Pedrak wrote...
And if you want more content, dialogue choices, opportunities for a subtler roleplay...
Ah, you have more dialogue choice, but what matters to us is
the number of reactions. If you are given 18 different dialogue choices, but the other NPC can only be happy and said in on very specific way, then you've in fact given us no choice,
especially if what the NPC says does not refer to what you said.
I never complained about this directly, but one major issue I have with non-VO is how unnatural it makes conversation. When people speak, they often reference what the other person said. With a great number of dialogue choices you cannot do this, because your VO cost just becomes astronomical for the NPCs.

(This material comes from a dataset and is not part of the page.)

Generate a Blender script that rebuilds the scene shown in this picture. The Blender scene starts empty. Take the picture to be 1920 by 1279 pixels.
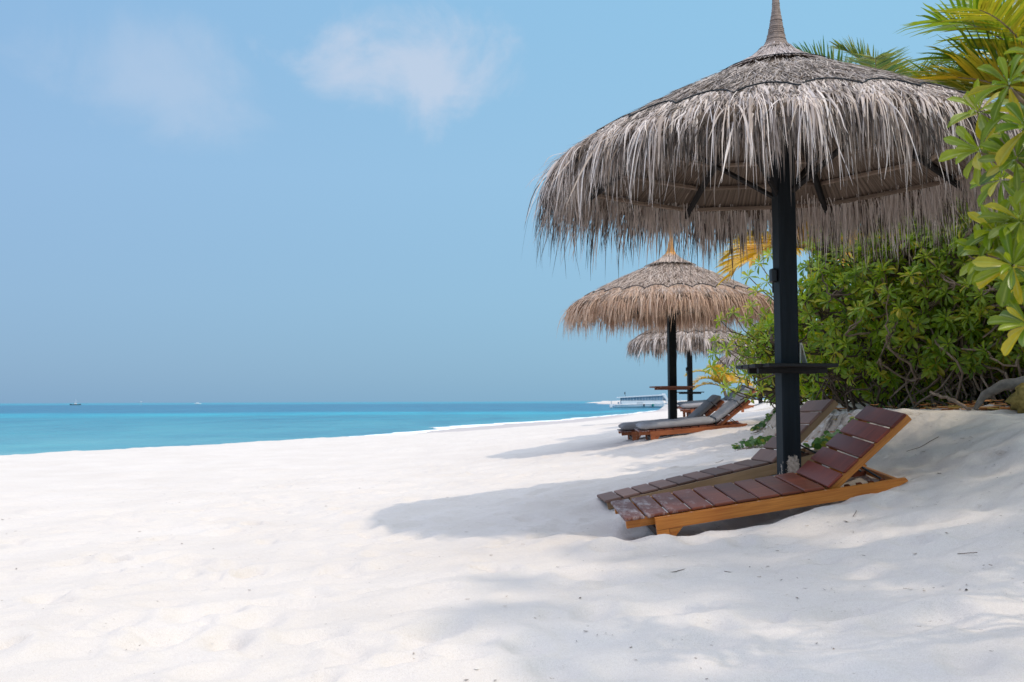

So you get empty lines like:
1. I hate your face.
2. You are pathetic.
3. I've seen excrement with more insight than you.
4. [generic insult in the poorest possible taste]
5. Some non-identical repeat of 4.
NPC: That was mean! My feelings are hurt.
Conversations like this feel empty, and improper. VO allows for more dynamic conversation and more fluid back and forth. Limit choice allows for more responsive NPCs, and in general even with silent VO I am
for limiting dialogue options to make them more responsive.
Some fellow fans seem to forget that the choice is not merely between "mute protagonist" and "protagonist with the same exact amount of dialogues, only dubbed" - it's between "mute protagonist with a lot more things to say" and "dubbed protagonist with less dialogue options".
But Shepard says much more than the Warden in DA. All your answers in DA were limited to 65 characters and often shorter. You could, like Sylvius, believe that what your character actually says is not the dialogue option. If you do not buy that, however, VO actually lets you say more in a meaningfully way.
The debate is not so simple as you like to pretend it is.
Of course, if people still prefer VA, fair enough (and Bio is going to do it anyway, it seems). Just remember that there is a price to pay for your "immersion". 
Except to us the victory is not immersion; it is
superior role-play.
The simplest way to put it is so: for some people, the mental experience of their character is crucial to role-play. For others, it is the number of ways and the degree of richness to which the world
responds to your choice. A silent PC impovrishes response at the gain of mental experience, and to some of us the mental experience is simply irrelevant.